■ Task instructions:
Look through the data below. Collect every line where the word "from" occurs.

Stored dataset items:
--------

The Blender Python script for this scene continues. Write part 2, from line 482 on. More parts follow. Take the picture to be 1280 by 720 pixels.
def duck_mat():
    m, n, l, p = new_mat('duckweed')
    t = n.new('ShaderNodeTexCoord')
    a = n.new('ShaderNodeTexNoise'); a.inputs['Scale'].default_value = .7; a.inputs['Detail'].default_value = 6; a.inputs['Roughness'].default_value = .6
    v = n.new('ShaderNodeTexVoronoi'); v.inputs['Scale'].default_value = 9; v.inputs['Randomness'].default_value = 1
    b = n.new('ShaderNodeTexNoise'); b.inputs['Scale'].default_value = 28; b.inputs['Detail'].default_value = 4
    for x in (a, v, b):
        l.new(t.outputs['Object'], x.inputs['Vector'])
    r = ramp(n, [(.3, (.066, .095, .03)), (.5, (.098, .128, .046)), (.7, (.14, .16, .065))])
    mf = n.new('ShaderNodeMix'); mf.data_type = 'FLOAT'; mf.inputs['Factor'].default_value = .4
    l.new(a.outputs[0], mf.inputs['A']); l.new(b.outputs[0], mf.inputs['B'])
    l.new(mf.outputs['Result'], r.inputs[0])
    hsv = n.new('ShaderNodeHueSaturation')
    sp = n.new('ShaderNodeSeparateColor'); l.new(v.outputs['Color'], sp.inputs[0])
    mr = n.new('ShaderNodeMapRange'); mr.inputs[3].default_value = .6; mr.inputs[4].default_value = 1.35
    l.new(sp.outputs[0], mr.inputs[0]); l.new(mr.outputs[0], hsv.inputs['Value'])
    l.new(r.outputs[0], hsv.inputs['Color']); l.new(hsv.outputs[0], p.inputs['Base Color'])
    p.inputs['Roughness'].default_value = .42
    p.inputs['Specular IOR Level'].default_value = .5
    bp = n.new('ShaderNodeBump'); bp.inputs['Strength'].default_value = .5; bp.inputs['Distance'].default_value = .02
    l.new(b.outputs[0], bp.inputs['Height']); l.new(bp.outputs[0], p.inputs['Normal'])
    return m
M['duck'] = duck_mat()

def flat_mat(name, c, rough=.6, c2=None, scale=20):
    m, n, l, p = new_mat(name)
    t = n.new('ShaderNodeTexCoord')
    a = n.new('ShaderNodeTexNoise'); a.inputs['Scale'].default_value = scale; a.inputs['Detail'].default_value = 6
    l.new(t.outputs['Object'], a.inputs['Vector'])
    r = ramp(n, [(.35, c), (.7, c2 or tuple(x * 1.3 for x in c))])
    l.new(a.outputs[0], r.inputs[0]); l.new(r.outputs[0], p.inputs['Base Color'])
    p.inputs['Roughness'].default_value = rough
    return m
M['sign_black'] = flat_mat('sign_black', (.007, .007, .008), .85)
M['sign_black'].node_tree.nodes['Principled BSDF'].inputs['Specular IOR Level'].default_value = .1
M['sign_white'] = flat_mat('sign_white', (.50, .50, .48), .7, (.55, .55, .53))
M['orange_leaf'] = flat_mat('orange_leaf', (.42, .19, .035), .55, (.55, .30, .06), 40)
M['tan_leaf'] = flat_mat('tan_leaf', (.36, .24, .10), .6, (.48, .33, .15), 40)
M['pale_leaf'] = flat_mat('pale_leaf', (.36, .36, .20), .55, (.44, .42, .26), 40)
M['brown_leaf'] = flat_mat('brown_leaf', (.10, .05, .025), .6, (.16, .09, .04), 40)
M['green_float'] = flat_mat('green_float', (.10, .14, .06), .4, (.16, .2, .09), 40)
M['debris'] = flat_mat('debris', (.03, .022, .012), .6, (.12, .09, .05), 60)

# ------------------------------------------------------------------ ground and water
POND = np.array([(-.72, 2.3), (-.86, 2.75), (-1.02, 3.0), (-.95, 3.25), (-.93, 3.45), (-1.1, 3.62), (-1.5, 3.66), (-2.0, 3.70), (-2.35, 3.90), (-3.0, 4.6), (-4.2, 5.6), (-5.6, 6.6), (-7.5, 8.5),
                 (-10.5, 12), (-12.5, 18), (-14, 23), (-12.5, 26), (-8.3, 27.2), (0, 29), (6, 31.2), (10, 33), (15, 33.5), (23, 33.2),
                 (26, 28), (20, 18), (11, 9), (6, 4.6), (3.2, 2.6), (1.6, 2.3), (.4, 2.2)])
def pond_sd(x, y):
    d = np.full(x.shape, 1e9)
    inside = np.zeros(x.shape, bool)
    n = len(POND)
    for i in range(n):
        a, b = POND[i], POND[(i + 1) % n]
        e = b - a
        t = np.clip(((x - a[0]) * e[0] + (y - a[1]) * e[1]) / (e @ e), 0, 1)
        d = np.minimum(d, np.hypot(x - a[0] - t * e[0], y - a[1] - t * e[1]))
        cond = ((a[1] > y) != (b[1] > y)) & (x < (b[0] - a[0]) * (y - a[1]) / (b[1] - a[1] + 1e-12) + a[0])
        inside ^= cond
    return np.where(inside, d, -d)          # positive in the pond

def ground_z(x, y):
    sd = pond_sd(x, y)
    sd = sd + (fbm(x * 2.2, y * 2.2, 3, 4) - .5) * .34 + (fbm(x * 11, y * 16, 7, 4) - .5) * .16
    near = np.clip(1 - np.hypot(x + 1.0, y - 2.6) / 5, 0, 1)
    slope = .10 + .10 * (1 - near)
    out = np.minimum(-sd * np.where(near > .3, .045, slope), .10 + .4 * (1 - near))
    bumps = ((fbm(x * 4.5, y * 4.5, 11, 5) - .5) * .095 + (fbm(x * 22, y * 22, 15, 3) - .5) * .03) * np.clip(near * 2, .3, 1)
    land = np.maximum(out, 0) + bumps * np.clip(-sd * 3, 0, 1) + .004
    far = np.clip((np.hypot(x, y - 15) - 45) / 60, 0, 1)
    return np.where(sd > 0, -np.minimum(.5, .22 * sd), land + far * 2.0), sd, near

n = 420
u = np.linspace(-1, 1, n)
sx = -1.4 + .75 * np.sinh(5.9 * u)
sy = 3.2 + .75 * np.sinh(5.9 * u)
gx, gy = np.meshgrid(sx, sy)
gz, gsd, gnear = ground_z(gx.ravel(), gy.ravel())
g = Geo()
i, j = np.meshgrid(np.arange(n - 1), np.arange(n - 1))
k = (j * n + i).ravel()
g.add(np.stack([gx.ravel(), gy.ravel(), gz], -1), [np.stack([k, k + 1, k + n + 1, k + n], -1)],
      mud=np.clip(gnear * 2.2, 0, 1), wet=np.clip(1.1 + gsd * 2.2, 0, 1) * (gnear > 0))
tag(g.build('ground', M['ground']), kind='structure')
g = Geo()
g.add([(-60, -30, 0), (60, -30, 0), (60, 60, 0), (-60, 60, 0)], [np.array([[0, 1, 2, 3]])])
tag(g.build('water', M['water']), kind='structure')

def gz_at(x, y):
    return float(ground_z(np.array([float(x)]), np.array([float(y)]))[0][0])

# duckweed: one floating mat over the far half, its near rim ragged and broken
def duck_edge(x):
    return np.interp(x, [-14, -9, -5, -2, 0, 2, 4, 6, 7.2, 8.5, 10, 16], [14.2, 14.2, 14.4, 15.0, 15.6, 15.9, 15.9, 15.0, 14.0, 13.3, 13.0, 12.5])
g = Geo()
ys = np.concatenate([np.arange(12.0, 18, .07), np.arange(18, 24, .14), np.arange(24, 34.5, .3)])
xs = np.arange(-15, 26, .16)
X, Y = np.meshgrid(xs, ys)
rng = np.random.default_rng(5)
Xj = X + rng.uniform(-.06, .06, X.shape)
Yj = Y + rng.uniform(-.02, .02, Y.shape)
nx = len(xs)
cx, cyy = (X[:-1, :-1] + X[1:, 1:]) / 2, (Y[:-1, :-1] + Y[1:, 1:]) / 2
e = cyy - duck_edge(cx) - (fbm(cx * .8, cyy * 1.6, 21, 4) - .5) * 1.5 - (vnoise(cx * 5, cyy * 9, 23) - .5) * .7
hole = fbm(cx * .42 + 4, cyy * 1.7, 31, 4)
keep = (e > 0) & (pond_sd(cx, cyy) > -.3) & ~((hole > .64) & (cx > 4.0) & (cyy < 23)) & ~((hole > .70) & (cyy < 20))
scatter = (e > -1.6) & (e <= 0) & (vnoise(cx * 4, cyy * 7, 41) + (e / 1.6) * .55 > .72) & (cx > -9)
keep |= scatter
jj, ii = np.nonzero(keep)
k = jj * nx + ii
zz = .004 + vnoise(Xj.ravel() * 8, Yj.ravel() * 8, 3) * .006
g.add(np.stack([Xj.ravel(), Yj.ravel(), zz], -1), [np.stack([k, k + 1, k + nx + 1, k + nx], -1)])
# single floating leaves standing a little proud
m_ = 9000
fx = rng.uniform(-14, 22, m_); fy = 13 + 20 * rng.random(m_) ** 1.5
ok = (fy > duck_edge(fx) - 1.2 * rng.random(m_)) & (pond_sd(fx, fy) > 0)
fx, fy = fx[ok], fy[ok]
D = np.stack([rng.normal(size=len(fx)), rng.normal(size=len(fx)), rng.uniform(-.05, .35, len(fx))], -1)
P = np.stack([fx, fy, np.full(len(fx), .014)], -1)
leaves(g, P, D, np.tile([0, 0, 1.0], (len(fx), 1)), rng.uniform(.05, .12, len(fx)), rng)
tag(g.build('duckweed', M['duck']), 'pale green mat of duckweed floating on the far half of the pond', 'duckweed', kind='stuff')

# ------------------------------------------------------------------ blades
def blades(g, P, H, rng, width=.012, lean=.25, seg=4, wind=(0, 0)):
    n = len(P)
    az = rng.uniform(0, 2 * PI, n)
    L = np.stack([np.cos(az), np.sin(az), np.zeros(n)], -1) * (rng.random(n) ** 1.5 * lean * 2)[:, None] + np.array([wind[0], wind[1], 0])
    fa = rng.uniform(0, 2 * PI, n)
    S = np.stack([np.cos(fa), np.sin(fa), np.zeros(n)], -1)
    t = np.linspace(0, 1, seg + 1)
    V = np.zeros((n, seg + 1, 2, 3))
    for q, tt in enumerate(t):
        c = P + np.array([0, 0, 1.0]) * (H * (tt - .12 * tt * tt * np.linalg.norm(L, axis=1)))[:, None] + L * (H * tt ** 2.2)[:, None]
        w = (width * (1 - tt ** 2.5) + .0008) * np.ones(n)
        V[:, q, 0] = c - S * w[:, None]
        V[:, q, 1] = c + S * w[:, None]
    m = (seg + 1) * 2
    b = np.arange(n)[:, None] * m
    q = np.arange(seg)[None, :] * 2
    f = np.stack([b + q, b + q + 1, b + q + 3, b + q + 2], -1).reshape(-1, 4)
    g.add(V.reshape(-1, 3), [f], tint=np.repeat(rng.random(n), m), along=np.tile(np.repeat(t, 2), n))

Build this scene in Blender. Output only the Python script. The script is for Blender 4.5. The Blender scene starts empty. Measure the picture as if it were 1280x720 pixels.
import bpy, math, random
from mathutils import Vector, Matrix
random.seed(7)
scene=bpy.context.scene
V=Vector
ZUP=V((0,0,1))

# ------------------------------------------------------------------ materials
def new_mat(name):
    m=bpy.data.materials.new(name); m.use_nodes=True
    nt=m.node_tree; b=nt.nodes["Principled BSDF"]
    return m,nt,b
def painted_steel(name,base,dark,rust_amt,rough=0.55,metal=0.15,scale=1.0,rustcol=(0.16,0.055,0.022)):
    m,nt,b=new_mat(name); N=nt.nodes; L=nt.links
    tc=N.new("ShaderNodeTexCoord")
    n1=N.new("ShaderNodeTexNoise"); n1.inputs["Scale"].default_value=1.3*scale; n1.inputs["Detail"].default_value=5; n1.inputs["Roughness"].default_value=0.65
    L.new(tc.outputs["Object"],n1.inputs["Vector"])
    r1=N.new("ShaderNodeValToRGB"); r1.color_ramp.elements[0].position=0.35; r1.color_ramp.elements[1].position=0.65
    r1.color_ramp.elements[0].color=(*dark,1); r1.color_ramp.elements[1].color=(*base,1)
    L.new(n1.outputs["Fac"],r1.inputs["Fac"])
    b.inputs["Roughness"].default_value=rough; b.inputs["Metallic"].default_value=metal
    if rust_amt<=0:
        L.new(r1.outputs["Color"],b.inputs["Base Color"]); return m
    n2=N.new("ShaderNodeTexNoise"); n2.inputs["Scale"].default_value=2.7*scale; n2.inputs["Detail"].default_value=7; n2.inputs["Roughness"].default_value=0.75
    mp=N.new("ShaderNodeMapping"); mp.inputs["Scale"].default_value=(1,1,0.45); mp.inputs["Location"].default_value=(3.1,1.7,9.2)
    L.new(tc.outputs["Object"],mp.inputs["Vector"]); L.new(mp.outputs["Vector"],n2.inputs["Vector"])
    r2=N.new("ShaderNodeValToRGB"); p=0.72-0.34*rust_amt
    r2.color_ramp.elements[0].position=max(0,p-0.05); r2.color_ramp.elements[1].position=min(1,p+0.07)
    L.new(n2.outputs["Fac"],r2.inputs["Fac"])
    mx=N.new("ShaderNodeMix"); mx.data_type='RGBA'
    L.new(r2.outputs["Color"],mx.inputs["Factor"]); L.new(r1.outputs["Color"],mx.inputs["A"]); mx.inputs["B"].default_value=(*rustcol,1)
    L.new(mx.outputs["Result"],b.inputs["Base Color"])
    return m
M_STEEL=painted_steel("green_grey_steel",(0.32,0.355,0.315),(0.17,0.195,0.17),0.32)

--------

■ Answer to this problem:
The Blender Python script for this scene continues. Write part 2, from line 482 on. More parts follow. Take the picture to be 1280 by 720 pixels.
from mathutils import Vector, Matrix